## Do this
Filter these entries, keeping only lines that hold the word "follow".

## Record excerpts
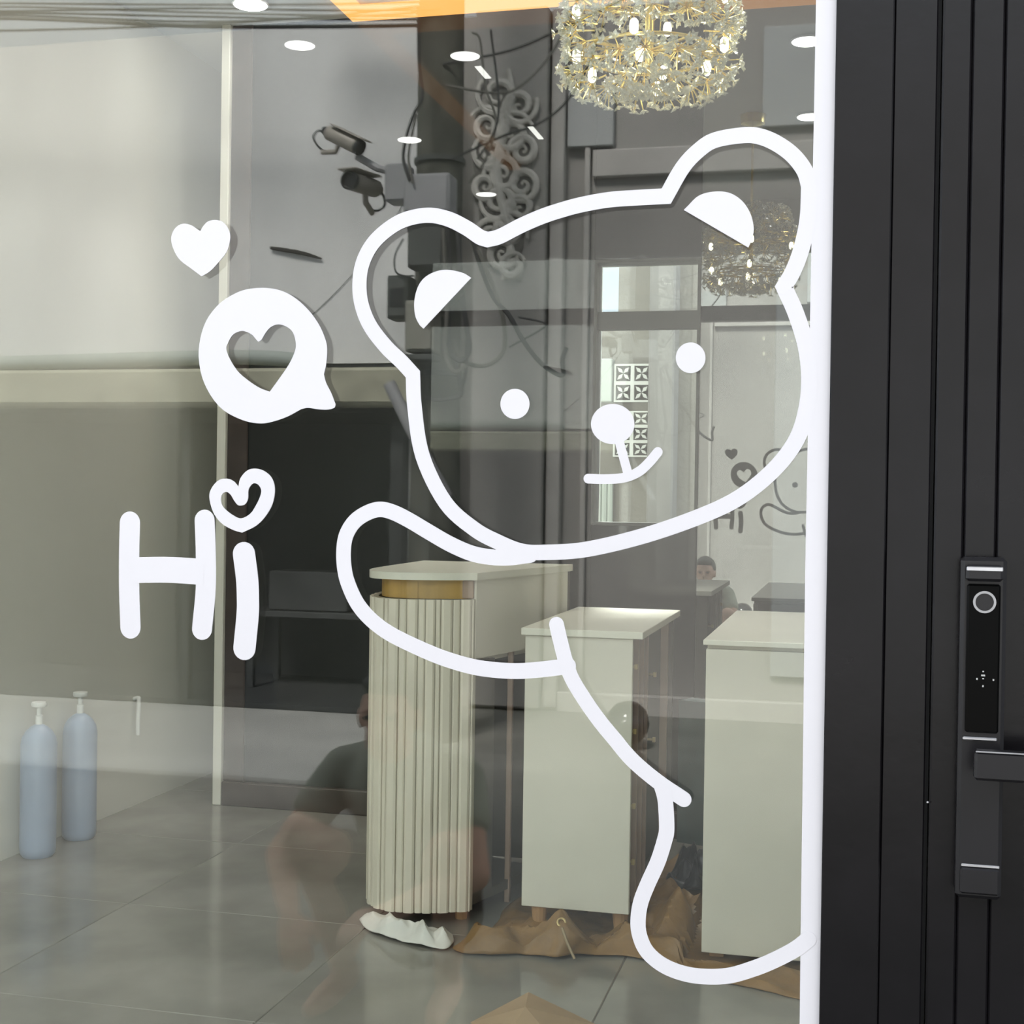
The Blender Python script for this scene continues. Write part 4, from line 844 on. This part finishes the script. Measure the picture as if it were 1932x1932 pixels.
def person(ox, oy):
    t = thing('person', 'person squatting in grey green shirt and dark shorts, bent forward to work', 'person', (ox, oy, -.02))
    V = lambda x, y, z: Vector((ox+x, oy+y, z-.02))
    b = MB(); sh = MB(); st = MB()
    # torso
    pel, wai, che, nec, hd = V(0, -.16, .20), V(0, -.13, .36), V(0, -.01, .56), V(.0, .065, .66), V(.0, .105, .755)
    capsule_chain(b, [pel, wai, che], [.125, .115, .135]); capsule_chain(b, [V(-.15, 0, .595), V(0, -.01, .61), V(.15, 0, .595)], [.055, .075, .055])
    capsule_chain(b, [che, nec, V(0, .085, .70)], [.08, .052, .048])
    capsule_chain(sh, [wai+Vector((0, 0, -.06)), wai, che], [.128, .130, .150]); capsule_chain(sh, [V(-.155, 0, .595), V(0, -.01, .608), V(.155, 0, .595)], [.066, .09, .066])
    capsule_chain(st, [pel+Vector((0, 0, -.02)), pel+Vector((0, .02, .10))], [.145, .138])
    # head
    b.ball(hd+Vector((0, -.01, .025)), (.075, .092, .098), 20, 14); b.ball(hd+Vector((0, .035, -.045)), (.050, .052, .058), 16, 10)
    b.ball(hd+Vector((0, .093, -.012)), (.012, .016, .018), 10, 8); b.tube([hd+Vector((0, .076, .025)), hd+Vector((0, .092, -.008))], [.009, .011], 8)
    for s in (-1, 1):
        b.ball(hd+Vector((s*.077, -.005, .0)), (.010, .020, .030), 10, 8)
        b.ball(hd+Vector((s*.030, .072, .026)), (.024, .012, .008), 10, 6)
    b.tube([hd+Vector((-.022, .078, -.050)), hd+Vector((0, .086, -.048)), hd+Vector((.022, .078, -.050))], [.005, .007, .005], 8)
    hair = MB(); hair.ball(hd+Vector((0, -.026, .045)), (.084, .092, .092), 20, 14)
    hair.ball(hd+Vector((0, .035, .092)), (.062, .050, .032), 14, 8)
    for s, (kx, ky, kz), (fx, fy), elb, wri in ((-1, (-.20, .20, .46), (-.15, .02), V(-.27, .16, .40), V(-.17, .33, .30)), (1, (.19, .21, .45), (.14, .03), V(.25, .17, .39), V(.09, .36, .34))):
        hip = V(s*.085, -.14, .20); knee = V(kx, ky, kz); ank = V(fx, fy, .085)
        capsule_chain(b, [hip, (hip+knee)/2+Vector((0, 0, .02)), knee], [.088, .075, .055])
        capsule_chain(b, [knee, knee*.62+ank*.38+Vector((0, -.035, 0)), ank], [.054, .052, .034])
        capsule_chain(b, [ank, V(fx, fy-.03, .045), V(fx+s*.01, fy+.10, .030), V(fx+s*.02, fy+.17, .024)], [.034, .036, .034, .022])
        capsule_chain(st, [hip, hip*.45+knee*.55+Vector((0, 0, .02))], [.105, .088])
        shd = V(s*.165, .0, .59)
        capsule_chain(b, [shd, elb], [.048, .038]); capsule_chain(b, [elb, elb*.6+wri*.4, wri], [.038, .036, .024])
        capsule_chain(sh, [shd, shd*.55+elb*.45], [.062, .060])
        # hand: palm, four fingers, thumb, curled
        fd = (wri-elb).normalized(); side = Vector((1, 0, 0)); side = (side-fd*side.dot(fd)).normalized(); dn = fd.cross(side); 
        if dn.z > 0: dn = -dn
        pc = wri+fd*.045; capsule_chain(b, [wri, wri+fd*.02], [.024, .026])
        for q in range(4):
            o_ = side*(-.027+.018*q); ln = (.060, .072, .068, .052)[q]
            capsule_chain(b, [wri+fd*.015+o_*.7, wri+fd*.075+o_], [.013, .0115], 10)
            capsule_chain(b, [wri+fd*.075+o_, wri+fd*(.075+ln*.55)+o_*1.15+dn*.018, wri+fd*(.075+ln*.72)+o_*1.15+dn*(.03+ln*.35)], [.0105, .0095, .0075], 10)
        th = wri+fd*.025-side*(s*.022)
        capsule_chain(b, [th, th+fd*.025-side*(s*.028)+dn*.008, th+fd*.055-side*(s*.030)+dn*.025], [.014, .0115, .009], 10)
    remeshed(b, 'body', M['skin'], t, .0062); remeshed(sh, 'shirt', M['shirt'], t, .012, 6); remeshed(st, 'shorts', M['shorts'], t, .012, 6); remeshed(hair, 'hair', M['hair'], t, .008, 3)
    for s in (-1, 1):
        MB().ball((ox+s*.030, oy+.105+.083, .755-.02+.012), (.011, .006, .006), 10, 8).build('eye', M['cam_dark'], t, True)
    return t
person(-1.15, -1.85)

---

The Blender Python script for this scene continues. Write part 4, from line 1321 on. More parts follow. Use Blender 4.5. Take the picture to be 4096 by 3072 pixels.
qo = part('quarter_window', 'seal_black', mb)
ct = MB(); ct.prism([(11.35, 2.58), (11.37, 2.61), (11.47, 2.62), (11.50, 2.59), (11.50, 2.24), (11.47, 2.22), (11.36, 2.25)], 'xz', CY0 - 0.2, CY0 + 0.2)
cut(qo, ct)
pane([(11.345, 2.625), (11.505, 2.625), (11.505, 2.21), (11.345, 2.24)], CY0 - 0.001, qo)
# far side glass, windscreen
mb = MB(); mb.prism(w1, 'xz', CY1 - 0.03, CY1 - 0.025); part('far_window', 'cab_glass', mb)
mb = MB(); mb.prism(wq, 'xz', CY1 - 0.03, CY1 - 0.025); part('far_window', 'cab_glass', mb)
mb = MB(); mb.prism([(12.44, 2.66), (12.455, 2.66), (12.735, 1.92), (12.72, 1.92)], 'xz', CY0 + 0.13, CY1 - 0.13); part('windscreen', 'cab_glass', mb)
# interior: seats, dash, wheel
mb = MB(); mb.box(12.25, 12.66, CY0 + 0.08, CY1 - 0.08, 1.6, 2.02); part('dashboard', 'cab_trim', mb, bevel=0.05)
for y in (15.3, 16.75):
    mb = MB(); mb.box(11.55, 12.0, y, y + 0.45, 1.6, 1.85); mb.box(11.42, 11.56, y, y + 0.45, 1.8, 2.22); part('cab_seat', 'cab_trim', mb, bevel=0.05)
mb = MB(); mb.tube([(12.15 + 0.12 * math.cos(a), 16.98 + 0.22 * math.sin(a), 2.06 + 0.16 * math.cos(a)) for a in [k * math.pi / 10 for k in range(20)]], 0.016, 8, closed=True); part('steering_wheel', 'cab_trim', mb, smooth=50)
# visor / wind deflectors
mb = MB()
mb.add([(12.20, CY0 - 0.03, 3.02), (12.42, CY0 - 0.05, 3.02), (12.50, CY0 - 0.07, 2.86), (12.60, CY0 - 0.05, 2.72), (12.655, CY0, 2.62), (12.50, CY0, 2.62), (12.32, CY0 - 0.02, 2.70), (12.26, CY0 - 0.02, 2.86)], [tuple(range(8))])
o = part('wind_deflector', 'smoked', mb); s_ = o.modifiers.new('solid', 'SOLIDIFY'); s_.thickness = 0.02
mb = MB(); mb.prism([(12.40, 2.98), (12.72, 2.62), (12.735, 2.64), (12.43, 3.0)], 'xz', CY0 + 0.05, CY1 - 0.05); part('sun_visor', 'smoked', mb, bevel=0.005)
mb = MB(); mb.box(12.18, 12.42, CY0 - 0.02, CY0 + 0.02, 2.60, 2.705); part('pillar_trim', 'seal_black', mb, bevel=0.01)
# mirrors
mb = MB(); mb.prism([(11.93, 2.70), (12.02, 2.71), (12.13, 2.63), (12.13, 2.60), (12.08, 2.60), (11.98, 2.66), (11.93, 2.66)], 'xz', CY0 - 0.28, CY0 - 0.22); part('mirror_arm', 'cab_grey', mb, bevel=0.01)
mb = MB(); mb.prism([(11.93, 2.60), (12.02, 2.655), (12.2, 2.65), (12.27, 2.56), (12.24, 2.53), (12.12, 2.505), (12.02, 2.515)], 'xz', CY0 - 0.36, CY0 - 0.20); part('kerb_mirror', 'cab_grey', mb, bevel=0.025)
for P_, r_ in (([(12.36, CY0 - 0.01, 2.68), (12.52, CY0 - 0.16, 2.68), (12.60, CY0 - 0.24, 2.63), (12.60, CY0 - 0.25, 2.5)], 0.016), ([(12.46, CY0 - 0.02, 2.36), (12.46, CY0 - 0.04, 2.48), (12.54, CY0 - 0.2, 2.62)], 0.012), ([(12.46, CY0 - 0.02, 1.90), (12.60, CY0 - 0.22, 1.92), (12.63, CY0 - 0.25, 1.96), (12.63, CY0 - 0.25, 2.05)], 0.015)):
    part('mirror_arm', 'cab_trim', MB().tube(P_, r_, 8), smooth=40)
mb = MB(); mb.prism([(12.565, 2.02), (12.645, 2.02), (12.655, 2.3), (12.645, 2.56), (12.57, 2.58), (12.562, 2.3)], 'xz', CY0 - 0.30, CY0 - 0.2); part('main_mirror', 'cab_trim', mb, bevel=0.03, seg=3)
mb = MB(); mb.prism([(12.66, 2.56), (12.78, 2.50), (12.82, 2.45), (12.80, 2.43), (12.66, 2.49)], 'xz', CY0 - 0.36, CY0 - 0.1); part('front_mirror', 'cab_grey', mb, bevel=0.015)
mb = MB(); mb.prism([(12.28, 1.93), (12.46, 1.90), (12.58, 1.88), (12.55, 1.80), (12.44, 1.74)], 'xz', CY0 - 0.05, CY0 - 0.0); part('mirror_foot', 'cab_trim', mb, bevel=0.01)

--

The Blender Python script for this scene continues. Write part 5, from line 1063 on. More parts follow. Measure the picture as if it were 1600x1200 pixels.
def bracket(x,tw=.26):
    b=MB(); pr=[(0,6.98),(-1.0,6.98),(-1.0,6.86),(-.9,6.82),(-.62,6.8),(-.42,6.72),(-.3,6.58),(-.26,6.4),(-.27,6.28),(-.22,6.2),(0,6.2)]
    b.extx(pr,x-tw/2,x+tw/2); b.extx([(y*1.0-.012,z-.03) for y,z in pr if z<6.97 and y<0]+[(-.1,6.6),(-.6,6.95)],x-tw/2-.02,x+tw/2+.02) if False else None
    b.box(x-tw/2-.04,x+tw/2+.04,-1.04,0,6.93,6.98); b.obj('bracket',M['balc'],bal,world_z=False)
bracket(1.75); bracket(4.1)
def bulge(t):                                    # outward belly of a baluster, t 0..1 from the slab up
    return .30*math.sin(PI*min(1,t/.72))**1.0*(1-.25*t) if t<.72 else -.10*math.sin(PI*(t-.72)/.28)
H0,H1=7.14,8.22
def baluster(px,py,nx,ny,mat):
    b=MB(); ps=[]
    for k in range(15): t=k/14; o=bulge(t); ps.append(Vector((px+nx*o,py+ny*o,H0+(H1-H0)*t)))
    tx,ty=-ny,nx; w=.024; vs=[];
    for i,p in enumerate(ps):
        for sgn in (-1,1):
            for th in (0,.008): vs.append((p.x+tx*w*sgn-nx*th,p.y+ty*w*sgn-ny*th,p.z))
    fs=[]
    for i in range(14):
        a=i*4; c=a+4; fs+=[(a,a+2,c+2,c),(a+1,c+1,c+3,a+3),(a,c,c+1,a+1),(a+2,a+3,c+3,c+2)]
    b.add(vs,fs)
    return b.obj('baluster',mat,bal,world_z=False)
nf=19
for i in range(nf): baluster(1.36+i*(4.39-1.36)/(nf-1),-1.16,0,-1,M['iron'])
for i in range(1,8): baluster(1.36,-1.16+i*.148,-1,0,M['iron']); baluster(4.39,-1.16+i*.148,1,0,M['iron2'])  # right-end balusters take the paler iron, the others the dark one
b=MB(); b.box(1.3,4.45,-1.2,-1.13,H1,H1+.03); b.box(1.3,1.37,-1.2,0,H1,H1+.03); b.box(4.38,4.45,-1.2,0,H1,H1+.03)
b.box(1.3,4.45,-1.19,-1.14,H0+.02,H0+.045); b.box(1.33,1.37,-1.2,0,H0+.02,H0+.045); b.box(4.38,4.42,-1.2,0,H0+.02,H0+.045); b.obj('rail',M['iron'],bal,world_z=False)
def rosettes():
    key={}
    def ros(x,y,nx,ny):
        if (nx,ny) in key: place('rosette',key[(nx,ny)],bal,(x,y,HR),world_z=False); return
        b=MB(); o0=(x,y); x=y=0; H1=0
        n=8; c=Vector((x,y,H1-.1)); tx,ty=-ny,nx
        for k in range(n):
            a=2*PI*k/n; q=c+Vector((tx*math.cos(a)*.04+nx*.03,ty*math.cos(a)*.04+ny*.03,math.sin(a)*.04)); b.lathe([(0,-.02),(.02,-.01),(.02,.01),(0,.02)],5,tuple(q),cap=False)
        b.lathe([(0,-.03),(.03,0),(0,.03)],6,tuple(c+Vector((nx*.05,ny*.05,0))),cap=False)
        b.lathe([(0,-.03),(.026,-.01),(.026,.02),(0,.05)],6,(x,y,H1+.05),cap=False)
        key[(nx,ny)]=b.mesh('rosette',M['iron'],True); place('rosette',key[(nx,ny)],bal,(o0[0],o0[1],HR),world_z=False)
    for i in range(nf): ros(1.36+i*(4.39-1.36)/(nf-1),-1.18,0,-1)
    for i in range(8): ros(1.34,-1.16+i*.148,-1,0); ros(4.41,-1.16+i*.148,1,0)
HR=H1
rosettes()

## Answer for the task
The Blender Python script for this scene continues. Write part 4, from line 1321 on. More parts follow. Use Blender 4.5. Take the picture to be 4096 by 3072 pixels.
The Blender Python script for this scene continues. Write part 5, from line 1063 on. More parts follow. Measure the picture as if it were 1600x1200 pixels.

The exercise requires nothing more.